**What you will do:**
Hunt for the word "objects" across the entries below, copying each line that holds it.

**Records for this task:**
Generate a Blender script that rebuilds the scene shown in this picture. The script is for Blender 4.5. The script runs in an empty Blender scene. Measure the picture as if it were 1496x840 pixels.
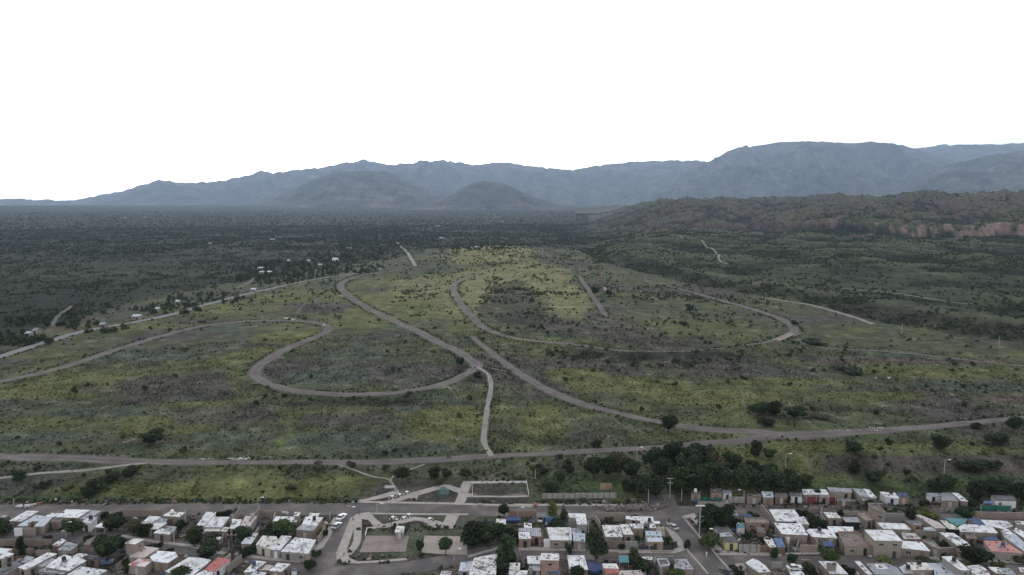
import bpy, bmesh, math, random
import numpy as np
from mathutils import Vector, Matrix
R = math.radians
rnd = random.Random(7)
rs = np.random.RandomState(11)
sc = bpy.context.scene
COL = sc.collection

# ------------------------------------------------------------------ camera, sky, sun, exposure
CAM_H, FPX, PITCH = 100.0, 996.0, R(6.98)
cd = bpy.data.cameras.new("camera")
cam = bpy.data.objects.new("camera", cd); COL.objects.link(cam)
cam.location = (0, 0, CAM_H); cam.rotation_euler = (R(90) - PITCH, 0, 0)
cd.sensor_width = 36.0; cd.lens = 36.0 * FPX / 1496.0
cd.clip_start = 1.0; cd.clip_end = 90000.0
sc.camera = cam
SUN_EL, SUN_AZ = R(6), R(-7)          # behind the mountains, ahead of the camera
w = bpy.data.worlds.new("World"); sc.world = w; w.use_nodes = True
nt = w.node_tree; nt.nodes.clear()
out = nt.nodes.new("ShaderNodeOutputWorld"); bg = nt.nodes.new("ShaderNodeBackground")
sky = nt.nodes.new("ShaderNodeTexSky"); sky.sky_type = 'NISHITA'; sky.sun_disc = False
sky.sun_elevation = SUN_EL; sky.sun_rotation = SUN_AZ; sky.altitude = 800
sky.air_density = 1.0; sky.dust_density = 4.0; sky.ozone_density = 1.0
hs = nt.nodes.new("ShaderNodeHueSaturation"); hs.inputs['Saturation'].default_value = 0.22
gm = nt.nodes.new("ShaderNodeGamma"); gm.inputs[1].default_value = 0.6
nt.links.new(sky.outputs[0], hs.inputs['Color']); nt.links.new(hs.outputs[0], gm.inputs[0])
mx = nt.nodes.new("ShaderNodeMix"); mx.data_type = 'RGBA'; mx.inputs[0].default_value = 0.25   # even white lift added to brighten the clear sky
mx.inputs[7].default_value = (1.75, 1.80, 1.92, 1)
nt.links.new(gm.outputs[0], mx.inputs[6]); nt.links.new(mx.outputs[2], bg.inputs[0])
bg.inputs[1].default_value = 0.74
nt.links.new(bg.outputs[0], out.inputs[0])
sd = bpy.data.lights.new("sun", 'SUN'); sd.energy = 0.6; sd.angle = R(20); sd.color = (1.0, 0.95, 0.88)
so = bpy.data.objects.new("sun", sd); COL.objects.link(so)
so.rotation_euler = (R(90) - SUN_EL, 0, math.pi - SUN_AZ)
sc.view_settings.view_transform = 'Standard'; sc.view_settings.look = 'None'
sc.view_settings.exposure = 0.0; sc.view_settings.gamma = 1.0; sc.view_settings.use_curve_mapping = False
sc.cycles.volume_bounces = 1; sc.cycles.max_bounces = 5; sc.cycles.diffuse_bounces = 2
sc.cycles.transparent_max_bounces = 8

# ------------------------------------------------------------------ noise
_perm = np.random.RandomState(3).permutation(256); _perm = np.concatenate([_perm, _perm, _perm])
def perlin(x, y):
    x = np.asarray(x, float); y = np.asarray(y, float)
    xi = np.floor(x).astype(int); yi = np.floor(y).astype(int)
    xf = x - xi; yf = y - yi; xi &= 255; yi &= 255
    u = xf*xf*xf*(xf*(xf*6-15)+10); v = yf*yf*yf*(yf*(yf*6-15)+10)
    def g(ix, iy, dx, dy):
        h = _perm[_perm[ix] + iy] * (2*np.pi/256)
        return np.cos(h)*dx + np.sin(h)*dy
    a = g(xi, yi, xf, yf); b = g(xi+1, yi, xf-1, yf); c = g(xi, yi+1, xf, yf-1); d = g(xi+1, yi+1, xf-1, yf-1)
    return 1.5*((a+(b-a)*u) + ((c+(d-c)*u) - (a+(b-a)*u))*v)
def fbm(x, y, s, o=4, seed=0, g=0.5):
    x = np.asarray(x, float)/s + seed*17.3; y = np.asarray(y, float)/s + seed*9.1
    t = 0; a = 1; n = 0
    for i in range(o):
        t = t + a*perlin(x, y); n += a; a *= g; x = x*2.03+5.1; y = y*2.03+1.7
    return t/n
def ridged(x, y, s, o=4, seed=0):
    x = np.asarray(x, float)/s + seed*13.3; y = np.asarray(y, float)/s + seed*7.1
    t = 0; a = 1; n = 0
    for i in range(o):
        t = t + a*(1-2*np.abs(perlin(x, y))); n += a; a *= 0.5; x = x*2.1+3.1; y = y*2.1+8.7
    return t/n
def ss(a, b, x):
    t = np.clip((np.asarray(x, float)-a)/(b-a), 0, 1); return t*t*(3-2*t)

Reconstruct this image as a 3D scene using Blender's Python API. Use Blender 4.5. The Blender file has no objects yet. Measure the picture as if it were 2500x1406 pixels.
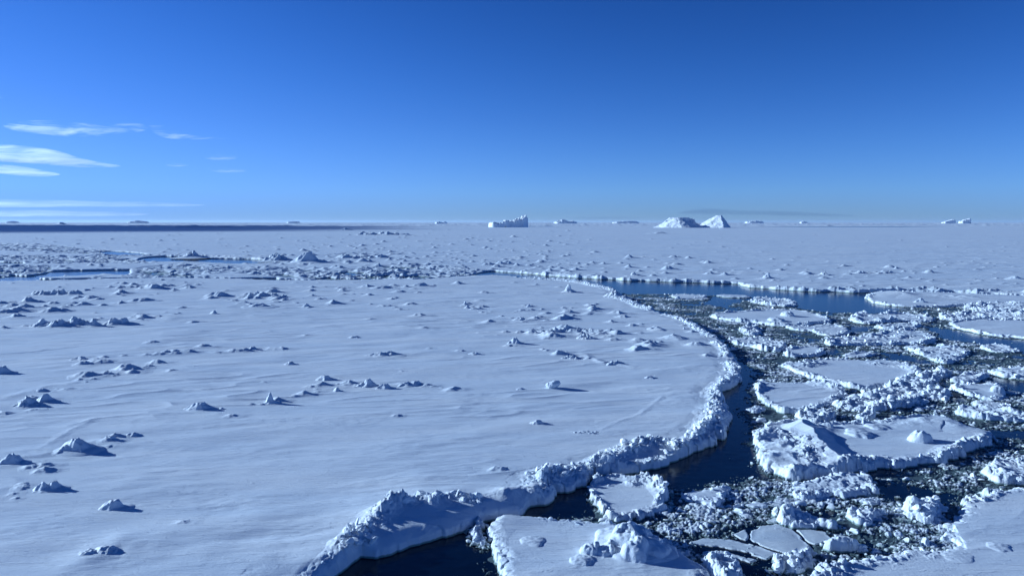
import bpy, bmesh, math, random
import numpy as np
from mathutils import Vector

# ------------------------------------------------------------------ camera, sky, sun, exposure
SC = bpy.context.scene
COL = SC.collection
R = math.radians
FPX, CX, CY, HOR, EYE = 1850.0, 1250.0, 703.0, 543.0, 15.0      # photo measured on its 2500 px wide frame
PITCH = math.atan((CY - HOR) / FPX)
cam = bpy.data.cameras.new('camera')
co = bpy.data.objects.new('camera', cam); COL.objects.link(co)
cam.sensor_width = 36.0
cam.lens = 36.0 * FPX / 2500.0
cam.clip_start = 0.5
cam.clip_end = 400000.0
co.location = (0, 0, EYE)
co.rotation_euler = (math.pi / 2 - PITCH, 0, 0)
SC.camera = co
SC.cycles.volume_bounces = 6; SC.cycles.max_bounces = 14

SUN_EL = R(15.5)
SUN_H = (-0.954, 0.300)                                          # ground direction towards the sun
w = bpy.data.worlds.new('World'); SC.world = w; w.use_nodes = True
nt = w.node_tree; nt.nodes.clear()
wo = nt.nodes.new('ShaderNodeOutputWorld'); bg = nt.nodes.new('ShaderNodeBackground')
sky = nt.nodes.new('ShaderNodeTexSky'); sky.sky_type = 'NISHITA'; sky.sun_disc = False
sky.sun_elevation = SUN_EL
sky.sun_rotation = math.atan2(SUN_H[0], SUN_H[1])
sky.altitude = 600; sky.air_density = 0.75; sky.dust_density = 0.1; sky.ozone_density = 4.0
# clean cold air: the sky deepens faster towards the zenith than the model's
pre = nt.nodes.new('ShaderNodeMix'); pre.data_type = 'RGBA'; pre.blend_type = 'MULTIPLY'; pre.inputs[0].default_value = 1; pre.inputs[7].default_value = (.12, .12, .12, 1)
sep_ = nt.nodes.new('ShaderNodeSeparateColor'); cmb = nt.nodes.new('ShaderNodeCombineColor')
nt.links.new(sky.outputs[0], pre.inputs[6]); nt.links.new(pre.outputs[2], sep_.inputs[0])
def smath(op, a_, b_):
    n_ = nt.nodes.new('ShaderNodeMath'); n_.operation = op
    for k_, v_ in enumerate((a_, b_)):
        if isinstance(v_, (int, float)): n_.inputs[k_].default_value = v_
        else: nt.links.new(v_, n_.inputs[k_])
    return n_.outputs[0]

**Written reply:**
cam = bpy.data.objects.new("camera", cd); COL.objects.link(cam)
so = bpy.data.objects.new("sun", sd); COL.objects.link(so)
Reconstruct this image as a 3D scene using Blender's Python API. Use Blender 4.5. The Blender file has no objects yet. Measure the picture as if it were 2500x1406 pixels.
co = bpy.data.objects.new('camera', cam); COL.objects.link(co)